# Required task:
Check each line of the listing below for the string "objects", and copy the ones that have it.

(Extracted records)
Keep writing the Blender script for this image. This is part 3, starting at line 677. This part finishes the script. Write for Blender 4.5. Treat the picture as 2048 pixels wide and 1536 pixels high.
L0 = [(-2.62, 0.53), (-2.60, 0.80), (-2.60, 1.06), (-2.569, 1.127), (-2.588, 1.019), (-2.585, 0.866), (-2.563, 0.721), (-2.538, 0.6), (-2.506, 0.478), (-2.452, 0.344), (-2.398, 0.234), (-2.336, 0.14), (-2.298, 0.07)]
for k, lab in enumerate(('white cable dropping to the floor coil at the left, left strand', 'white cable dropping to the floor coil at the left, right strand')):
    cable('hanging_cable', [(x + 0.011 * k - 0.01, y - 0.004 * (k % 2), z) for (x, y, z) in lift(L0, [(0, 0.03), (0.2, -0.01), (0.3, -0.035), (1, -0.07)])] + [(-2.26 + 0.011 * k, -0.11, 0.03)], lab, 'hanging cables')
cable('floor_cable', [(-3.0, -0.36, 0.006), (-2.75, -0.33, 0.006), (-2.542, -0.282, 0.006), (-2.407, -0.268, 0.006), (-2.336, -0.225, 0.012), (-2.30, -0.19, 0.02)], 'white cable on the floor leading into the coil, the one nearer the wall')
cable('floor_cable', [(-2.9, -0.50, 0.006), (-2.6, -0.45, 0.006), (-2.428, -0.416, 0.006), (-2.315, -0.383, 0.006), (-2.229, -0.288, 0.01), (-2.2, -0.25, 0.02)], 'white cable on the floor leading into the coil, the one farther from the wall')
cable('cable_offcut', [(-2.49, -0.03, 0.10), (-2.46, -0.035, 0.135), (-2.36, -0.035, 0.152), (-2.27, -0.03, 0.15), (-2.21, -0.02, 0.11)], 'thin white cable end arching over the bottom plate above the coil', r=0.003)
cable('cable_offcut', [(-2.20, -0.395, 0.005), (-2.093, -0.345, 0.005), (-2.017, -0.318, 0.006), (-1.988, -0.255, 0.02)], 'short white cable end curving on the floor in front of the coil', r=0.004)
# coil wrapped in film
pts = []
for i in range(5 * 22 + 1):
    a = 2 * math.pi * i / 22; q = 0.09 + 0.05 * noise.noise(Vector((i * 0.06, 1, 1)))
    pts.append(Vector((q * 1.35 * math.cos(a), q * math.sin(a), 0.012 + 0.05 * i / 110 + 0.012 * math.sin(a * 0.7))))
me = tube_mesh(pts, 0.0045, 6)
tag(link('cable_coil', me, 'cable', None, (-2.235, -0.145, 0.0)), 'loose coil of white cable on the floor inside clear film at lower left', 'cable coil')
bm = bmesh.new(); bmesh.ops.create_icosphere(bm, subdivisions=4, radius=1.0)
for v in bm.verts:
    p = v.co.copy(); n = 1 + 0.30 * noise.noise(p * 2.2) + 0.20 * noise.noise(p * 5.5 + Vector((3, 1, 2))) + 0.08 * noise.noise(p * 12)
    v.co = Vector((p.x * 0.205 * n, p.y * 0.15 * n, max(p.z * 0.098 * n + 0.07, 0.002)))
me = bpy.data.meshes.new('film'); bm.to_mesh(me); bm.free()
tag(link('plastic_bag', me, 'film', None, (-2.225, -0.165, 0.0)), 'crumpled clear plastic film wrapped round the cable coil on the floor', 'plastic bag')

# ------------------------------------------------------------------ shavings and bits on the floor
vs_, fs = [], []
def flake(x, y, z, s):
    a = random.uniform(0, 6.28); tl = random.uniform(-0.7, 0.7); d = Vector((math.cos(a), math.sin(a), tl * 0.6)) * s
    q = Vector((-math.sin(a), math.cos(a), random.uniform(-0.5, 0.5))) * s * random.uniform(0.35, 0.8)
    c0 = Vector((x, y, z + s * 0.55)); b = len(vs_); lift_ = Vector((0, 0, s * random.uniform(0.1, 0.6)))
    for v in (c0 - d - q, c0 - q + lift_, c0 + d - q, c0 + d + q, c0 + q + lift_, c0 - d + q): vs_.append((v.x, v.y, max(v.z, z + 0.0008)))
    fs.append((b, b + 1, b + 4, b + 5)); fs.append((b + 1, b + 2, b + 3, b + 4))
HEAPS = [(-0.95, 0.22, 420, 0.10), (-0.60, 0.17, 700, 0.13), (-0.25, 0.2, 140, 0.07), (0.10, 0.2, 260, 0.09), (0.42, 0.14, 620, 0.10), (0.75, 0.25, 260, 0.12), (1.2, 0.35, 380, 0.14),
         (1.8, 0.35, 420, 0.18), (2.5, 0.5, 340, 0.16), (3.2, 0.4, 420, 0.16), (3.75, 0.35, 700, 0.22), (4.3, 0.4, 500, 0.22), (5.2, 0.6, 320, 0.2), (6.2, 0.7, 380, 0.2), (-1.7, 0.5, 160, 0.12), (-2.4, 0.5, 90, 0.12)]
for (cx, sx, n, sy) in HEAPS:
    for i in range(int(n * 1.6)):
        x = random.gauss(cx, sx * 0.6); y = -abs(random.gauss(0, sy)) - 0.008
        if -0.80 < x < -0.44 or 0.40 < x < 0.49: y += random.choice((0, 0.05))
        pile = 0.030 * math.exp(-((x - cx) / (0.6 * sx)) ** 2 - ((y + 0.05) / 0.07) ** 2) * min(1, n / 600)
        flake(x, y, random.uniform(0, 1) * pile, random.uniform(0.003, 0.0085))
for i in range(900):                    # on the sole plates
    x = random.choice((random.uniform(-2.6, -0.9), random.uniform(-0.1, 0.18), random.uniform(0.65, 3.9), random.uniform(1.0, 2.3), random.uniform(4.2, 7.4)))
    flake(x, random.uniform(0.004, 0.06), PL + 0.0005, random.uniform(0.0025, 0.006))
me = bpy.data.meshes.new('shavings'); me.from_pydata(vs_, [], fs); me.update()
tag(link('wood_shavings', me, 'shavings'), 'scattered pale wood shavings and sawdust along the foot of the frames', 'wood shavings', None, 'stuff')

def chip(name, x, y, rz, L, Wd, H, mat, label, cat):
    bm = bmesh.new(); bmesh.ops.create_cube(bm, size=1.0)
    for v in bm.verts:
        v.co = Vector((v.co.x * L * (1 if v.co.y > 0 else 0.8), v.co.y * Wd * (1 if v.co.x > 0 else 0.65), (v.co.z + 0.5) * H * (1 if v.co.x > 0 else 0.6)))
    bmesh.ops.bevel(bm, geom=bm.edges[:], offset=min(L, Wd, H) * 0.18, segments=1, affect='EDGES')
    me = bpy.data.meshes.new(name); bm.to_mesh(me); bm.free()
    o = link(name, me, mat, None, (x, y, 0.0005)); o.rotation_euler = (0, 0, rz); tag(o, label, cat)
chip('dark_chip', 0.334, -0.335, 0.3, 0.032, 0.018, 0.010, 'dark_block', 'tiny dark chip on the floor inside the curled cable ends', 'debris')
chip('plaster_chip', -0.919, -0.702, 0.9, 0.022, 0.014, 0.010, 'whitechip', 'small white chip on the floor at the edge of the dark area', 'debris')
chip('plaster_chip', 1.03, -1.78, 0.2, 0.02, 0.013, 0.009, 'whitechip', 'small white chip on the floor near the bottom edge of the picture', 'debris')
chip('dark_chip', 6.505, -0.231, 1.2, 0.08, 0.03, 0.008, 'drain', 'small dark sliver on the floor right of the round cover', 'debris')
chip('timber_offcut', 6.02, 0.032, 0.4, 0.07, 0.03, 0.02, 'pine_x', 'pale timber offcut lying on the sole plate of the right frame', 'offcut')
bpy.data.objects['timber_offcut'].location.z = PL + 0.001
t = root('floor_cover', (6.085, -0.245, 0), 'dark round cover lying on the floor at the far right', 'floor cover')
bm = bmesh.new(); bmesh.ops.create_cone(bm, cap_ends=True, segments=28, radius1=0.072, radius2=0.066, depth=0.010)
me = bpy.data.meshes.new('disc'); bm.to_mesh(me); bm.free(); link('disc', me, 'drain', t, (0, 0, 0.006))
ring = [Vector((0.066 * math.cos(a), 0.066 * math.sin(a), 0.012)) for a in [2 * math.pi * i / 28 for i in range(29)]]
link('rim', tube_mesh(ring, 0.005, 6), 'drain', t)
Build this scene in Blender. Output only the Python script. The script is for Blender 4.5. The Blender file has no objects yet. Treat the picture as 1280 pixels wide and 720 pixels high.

# Full answer:
bpy.data.objects['timber_offcut'].location.z = PL + 0.001
Build this scene in Blender. Output only the Python script. The script is for Blender 4.5. The Blender file has no objects yet. Treat the picture as 1280 pixels wide and 720 pixels high.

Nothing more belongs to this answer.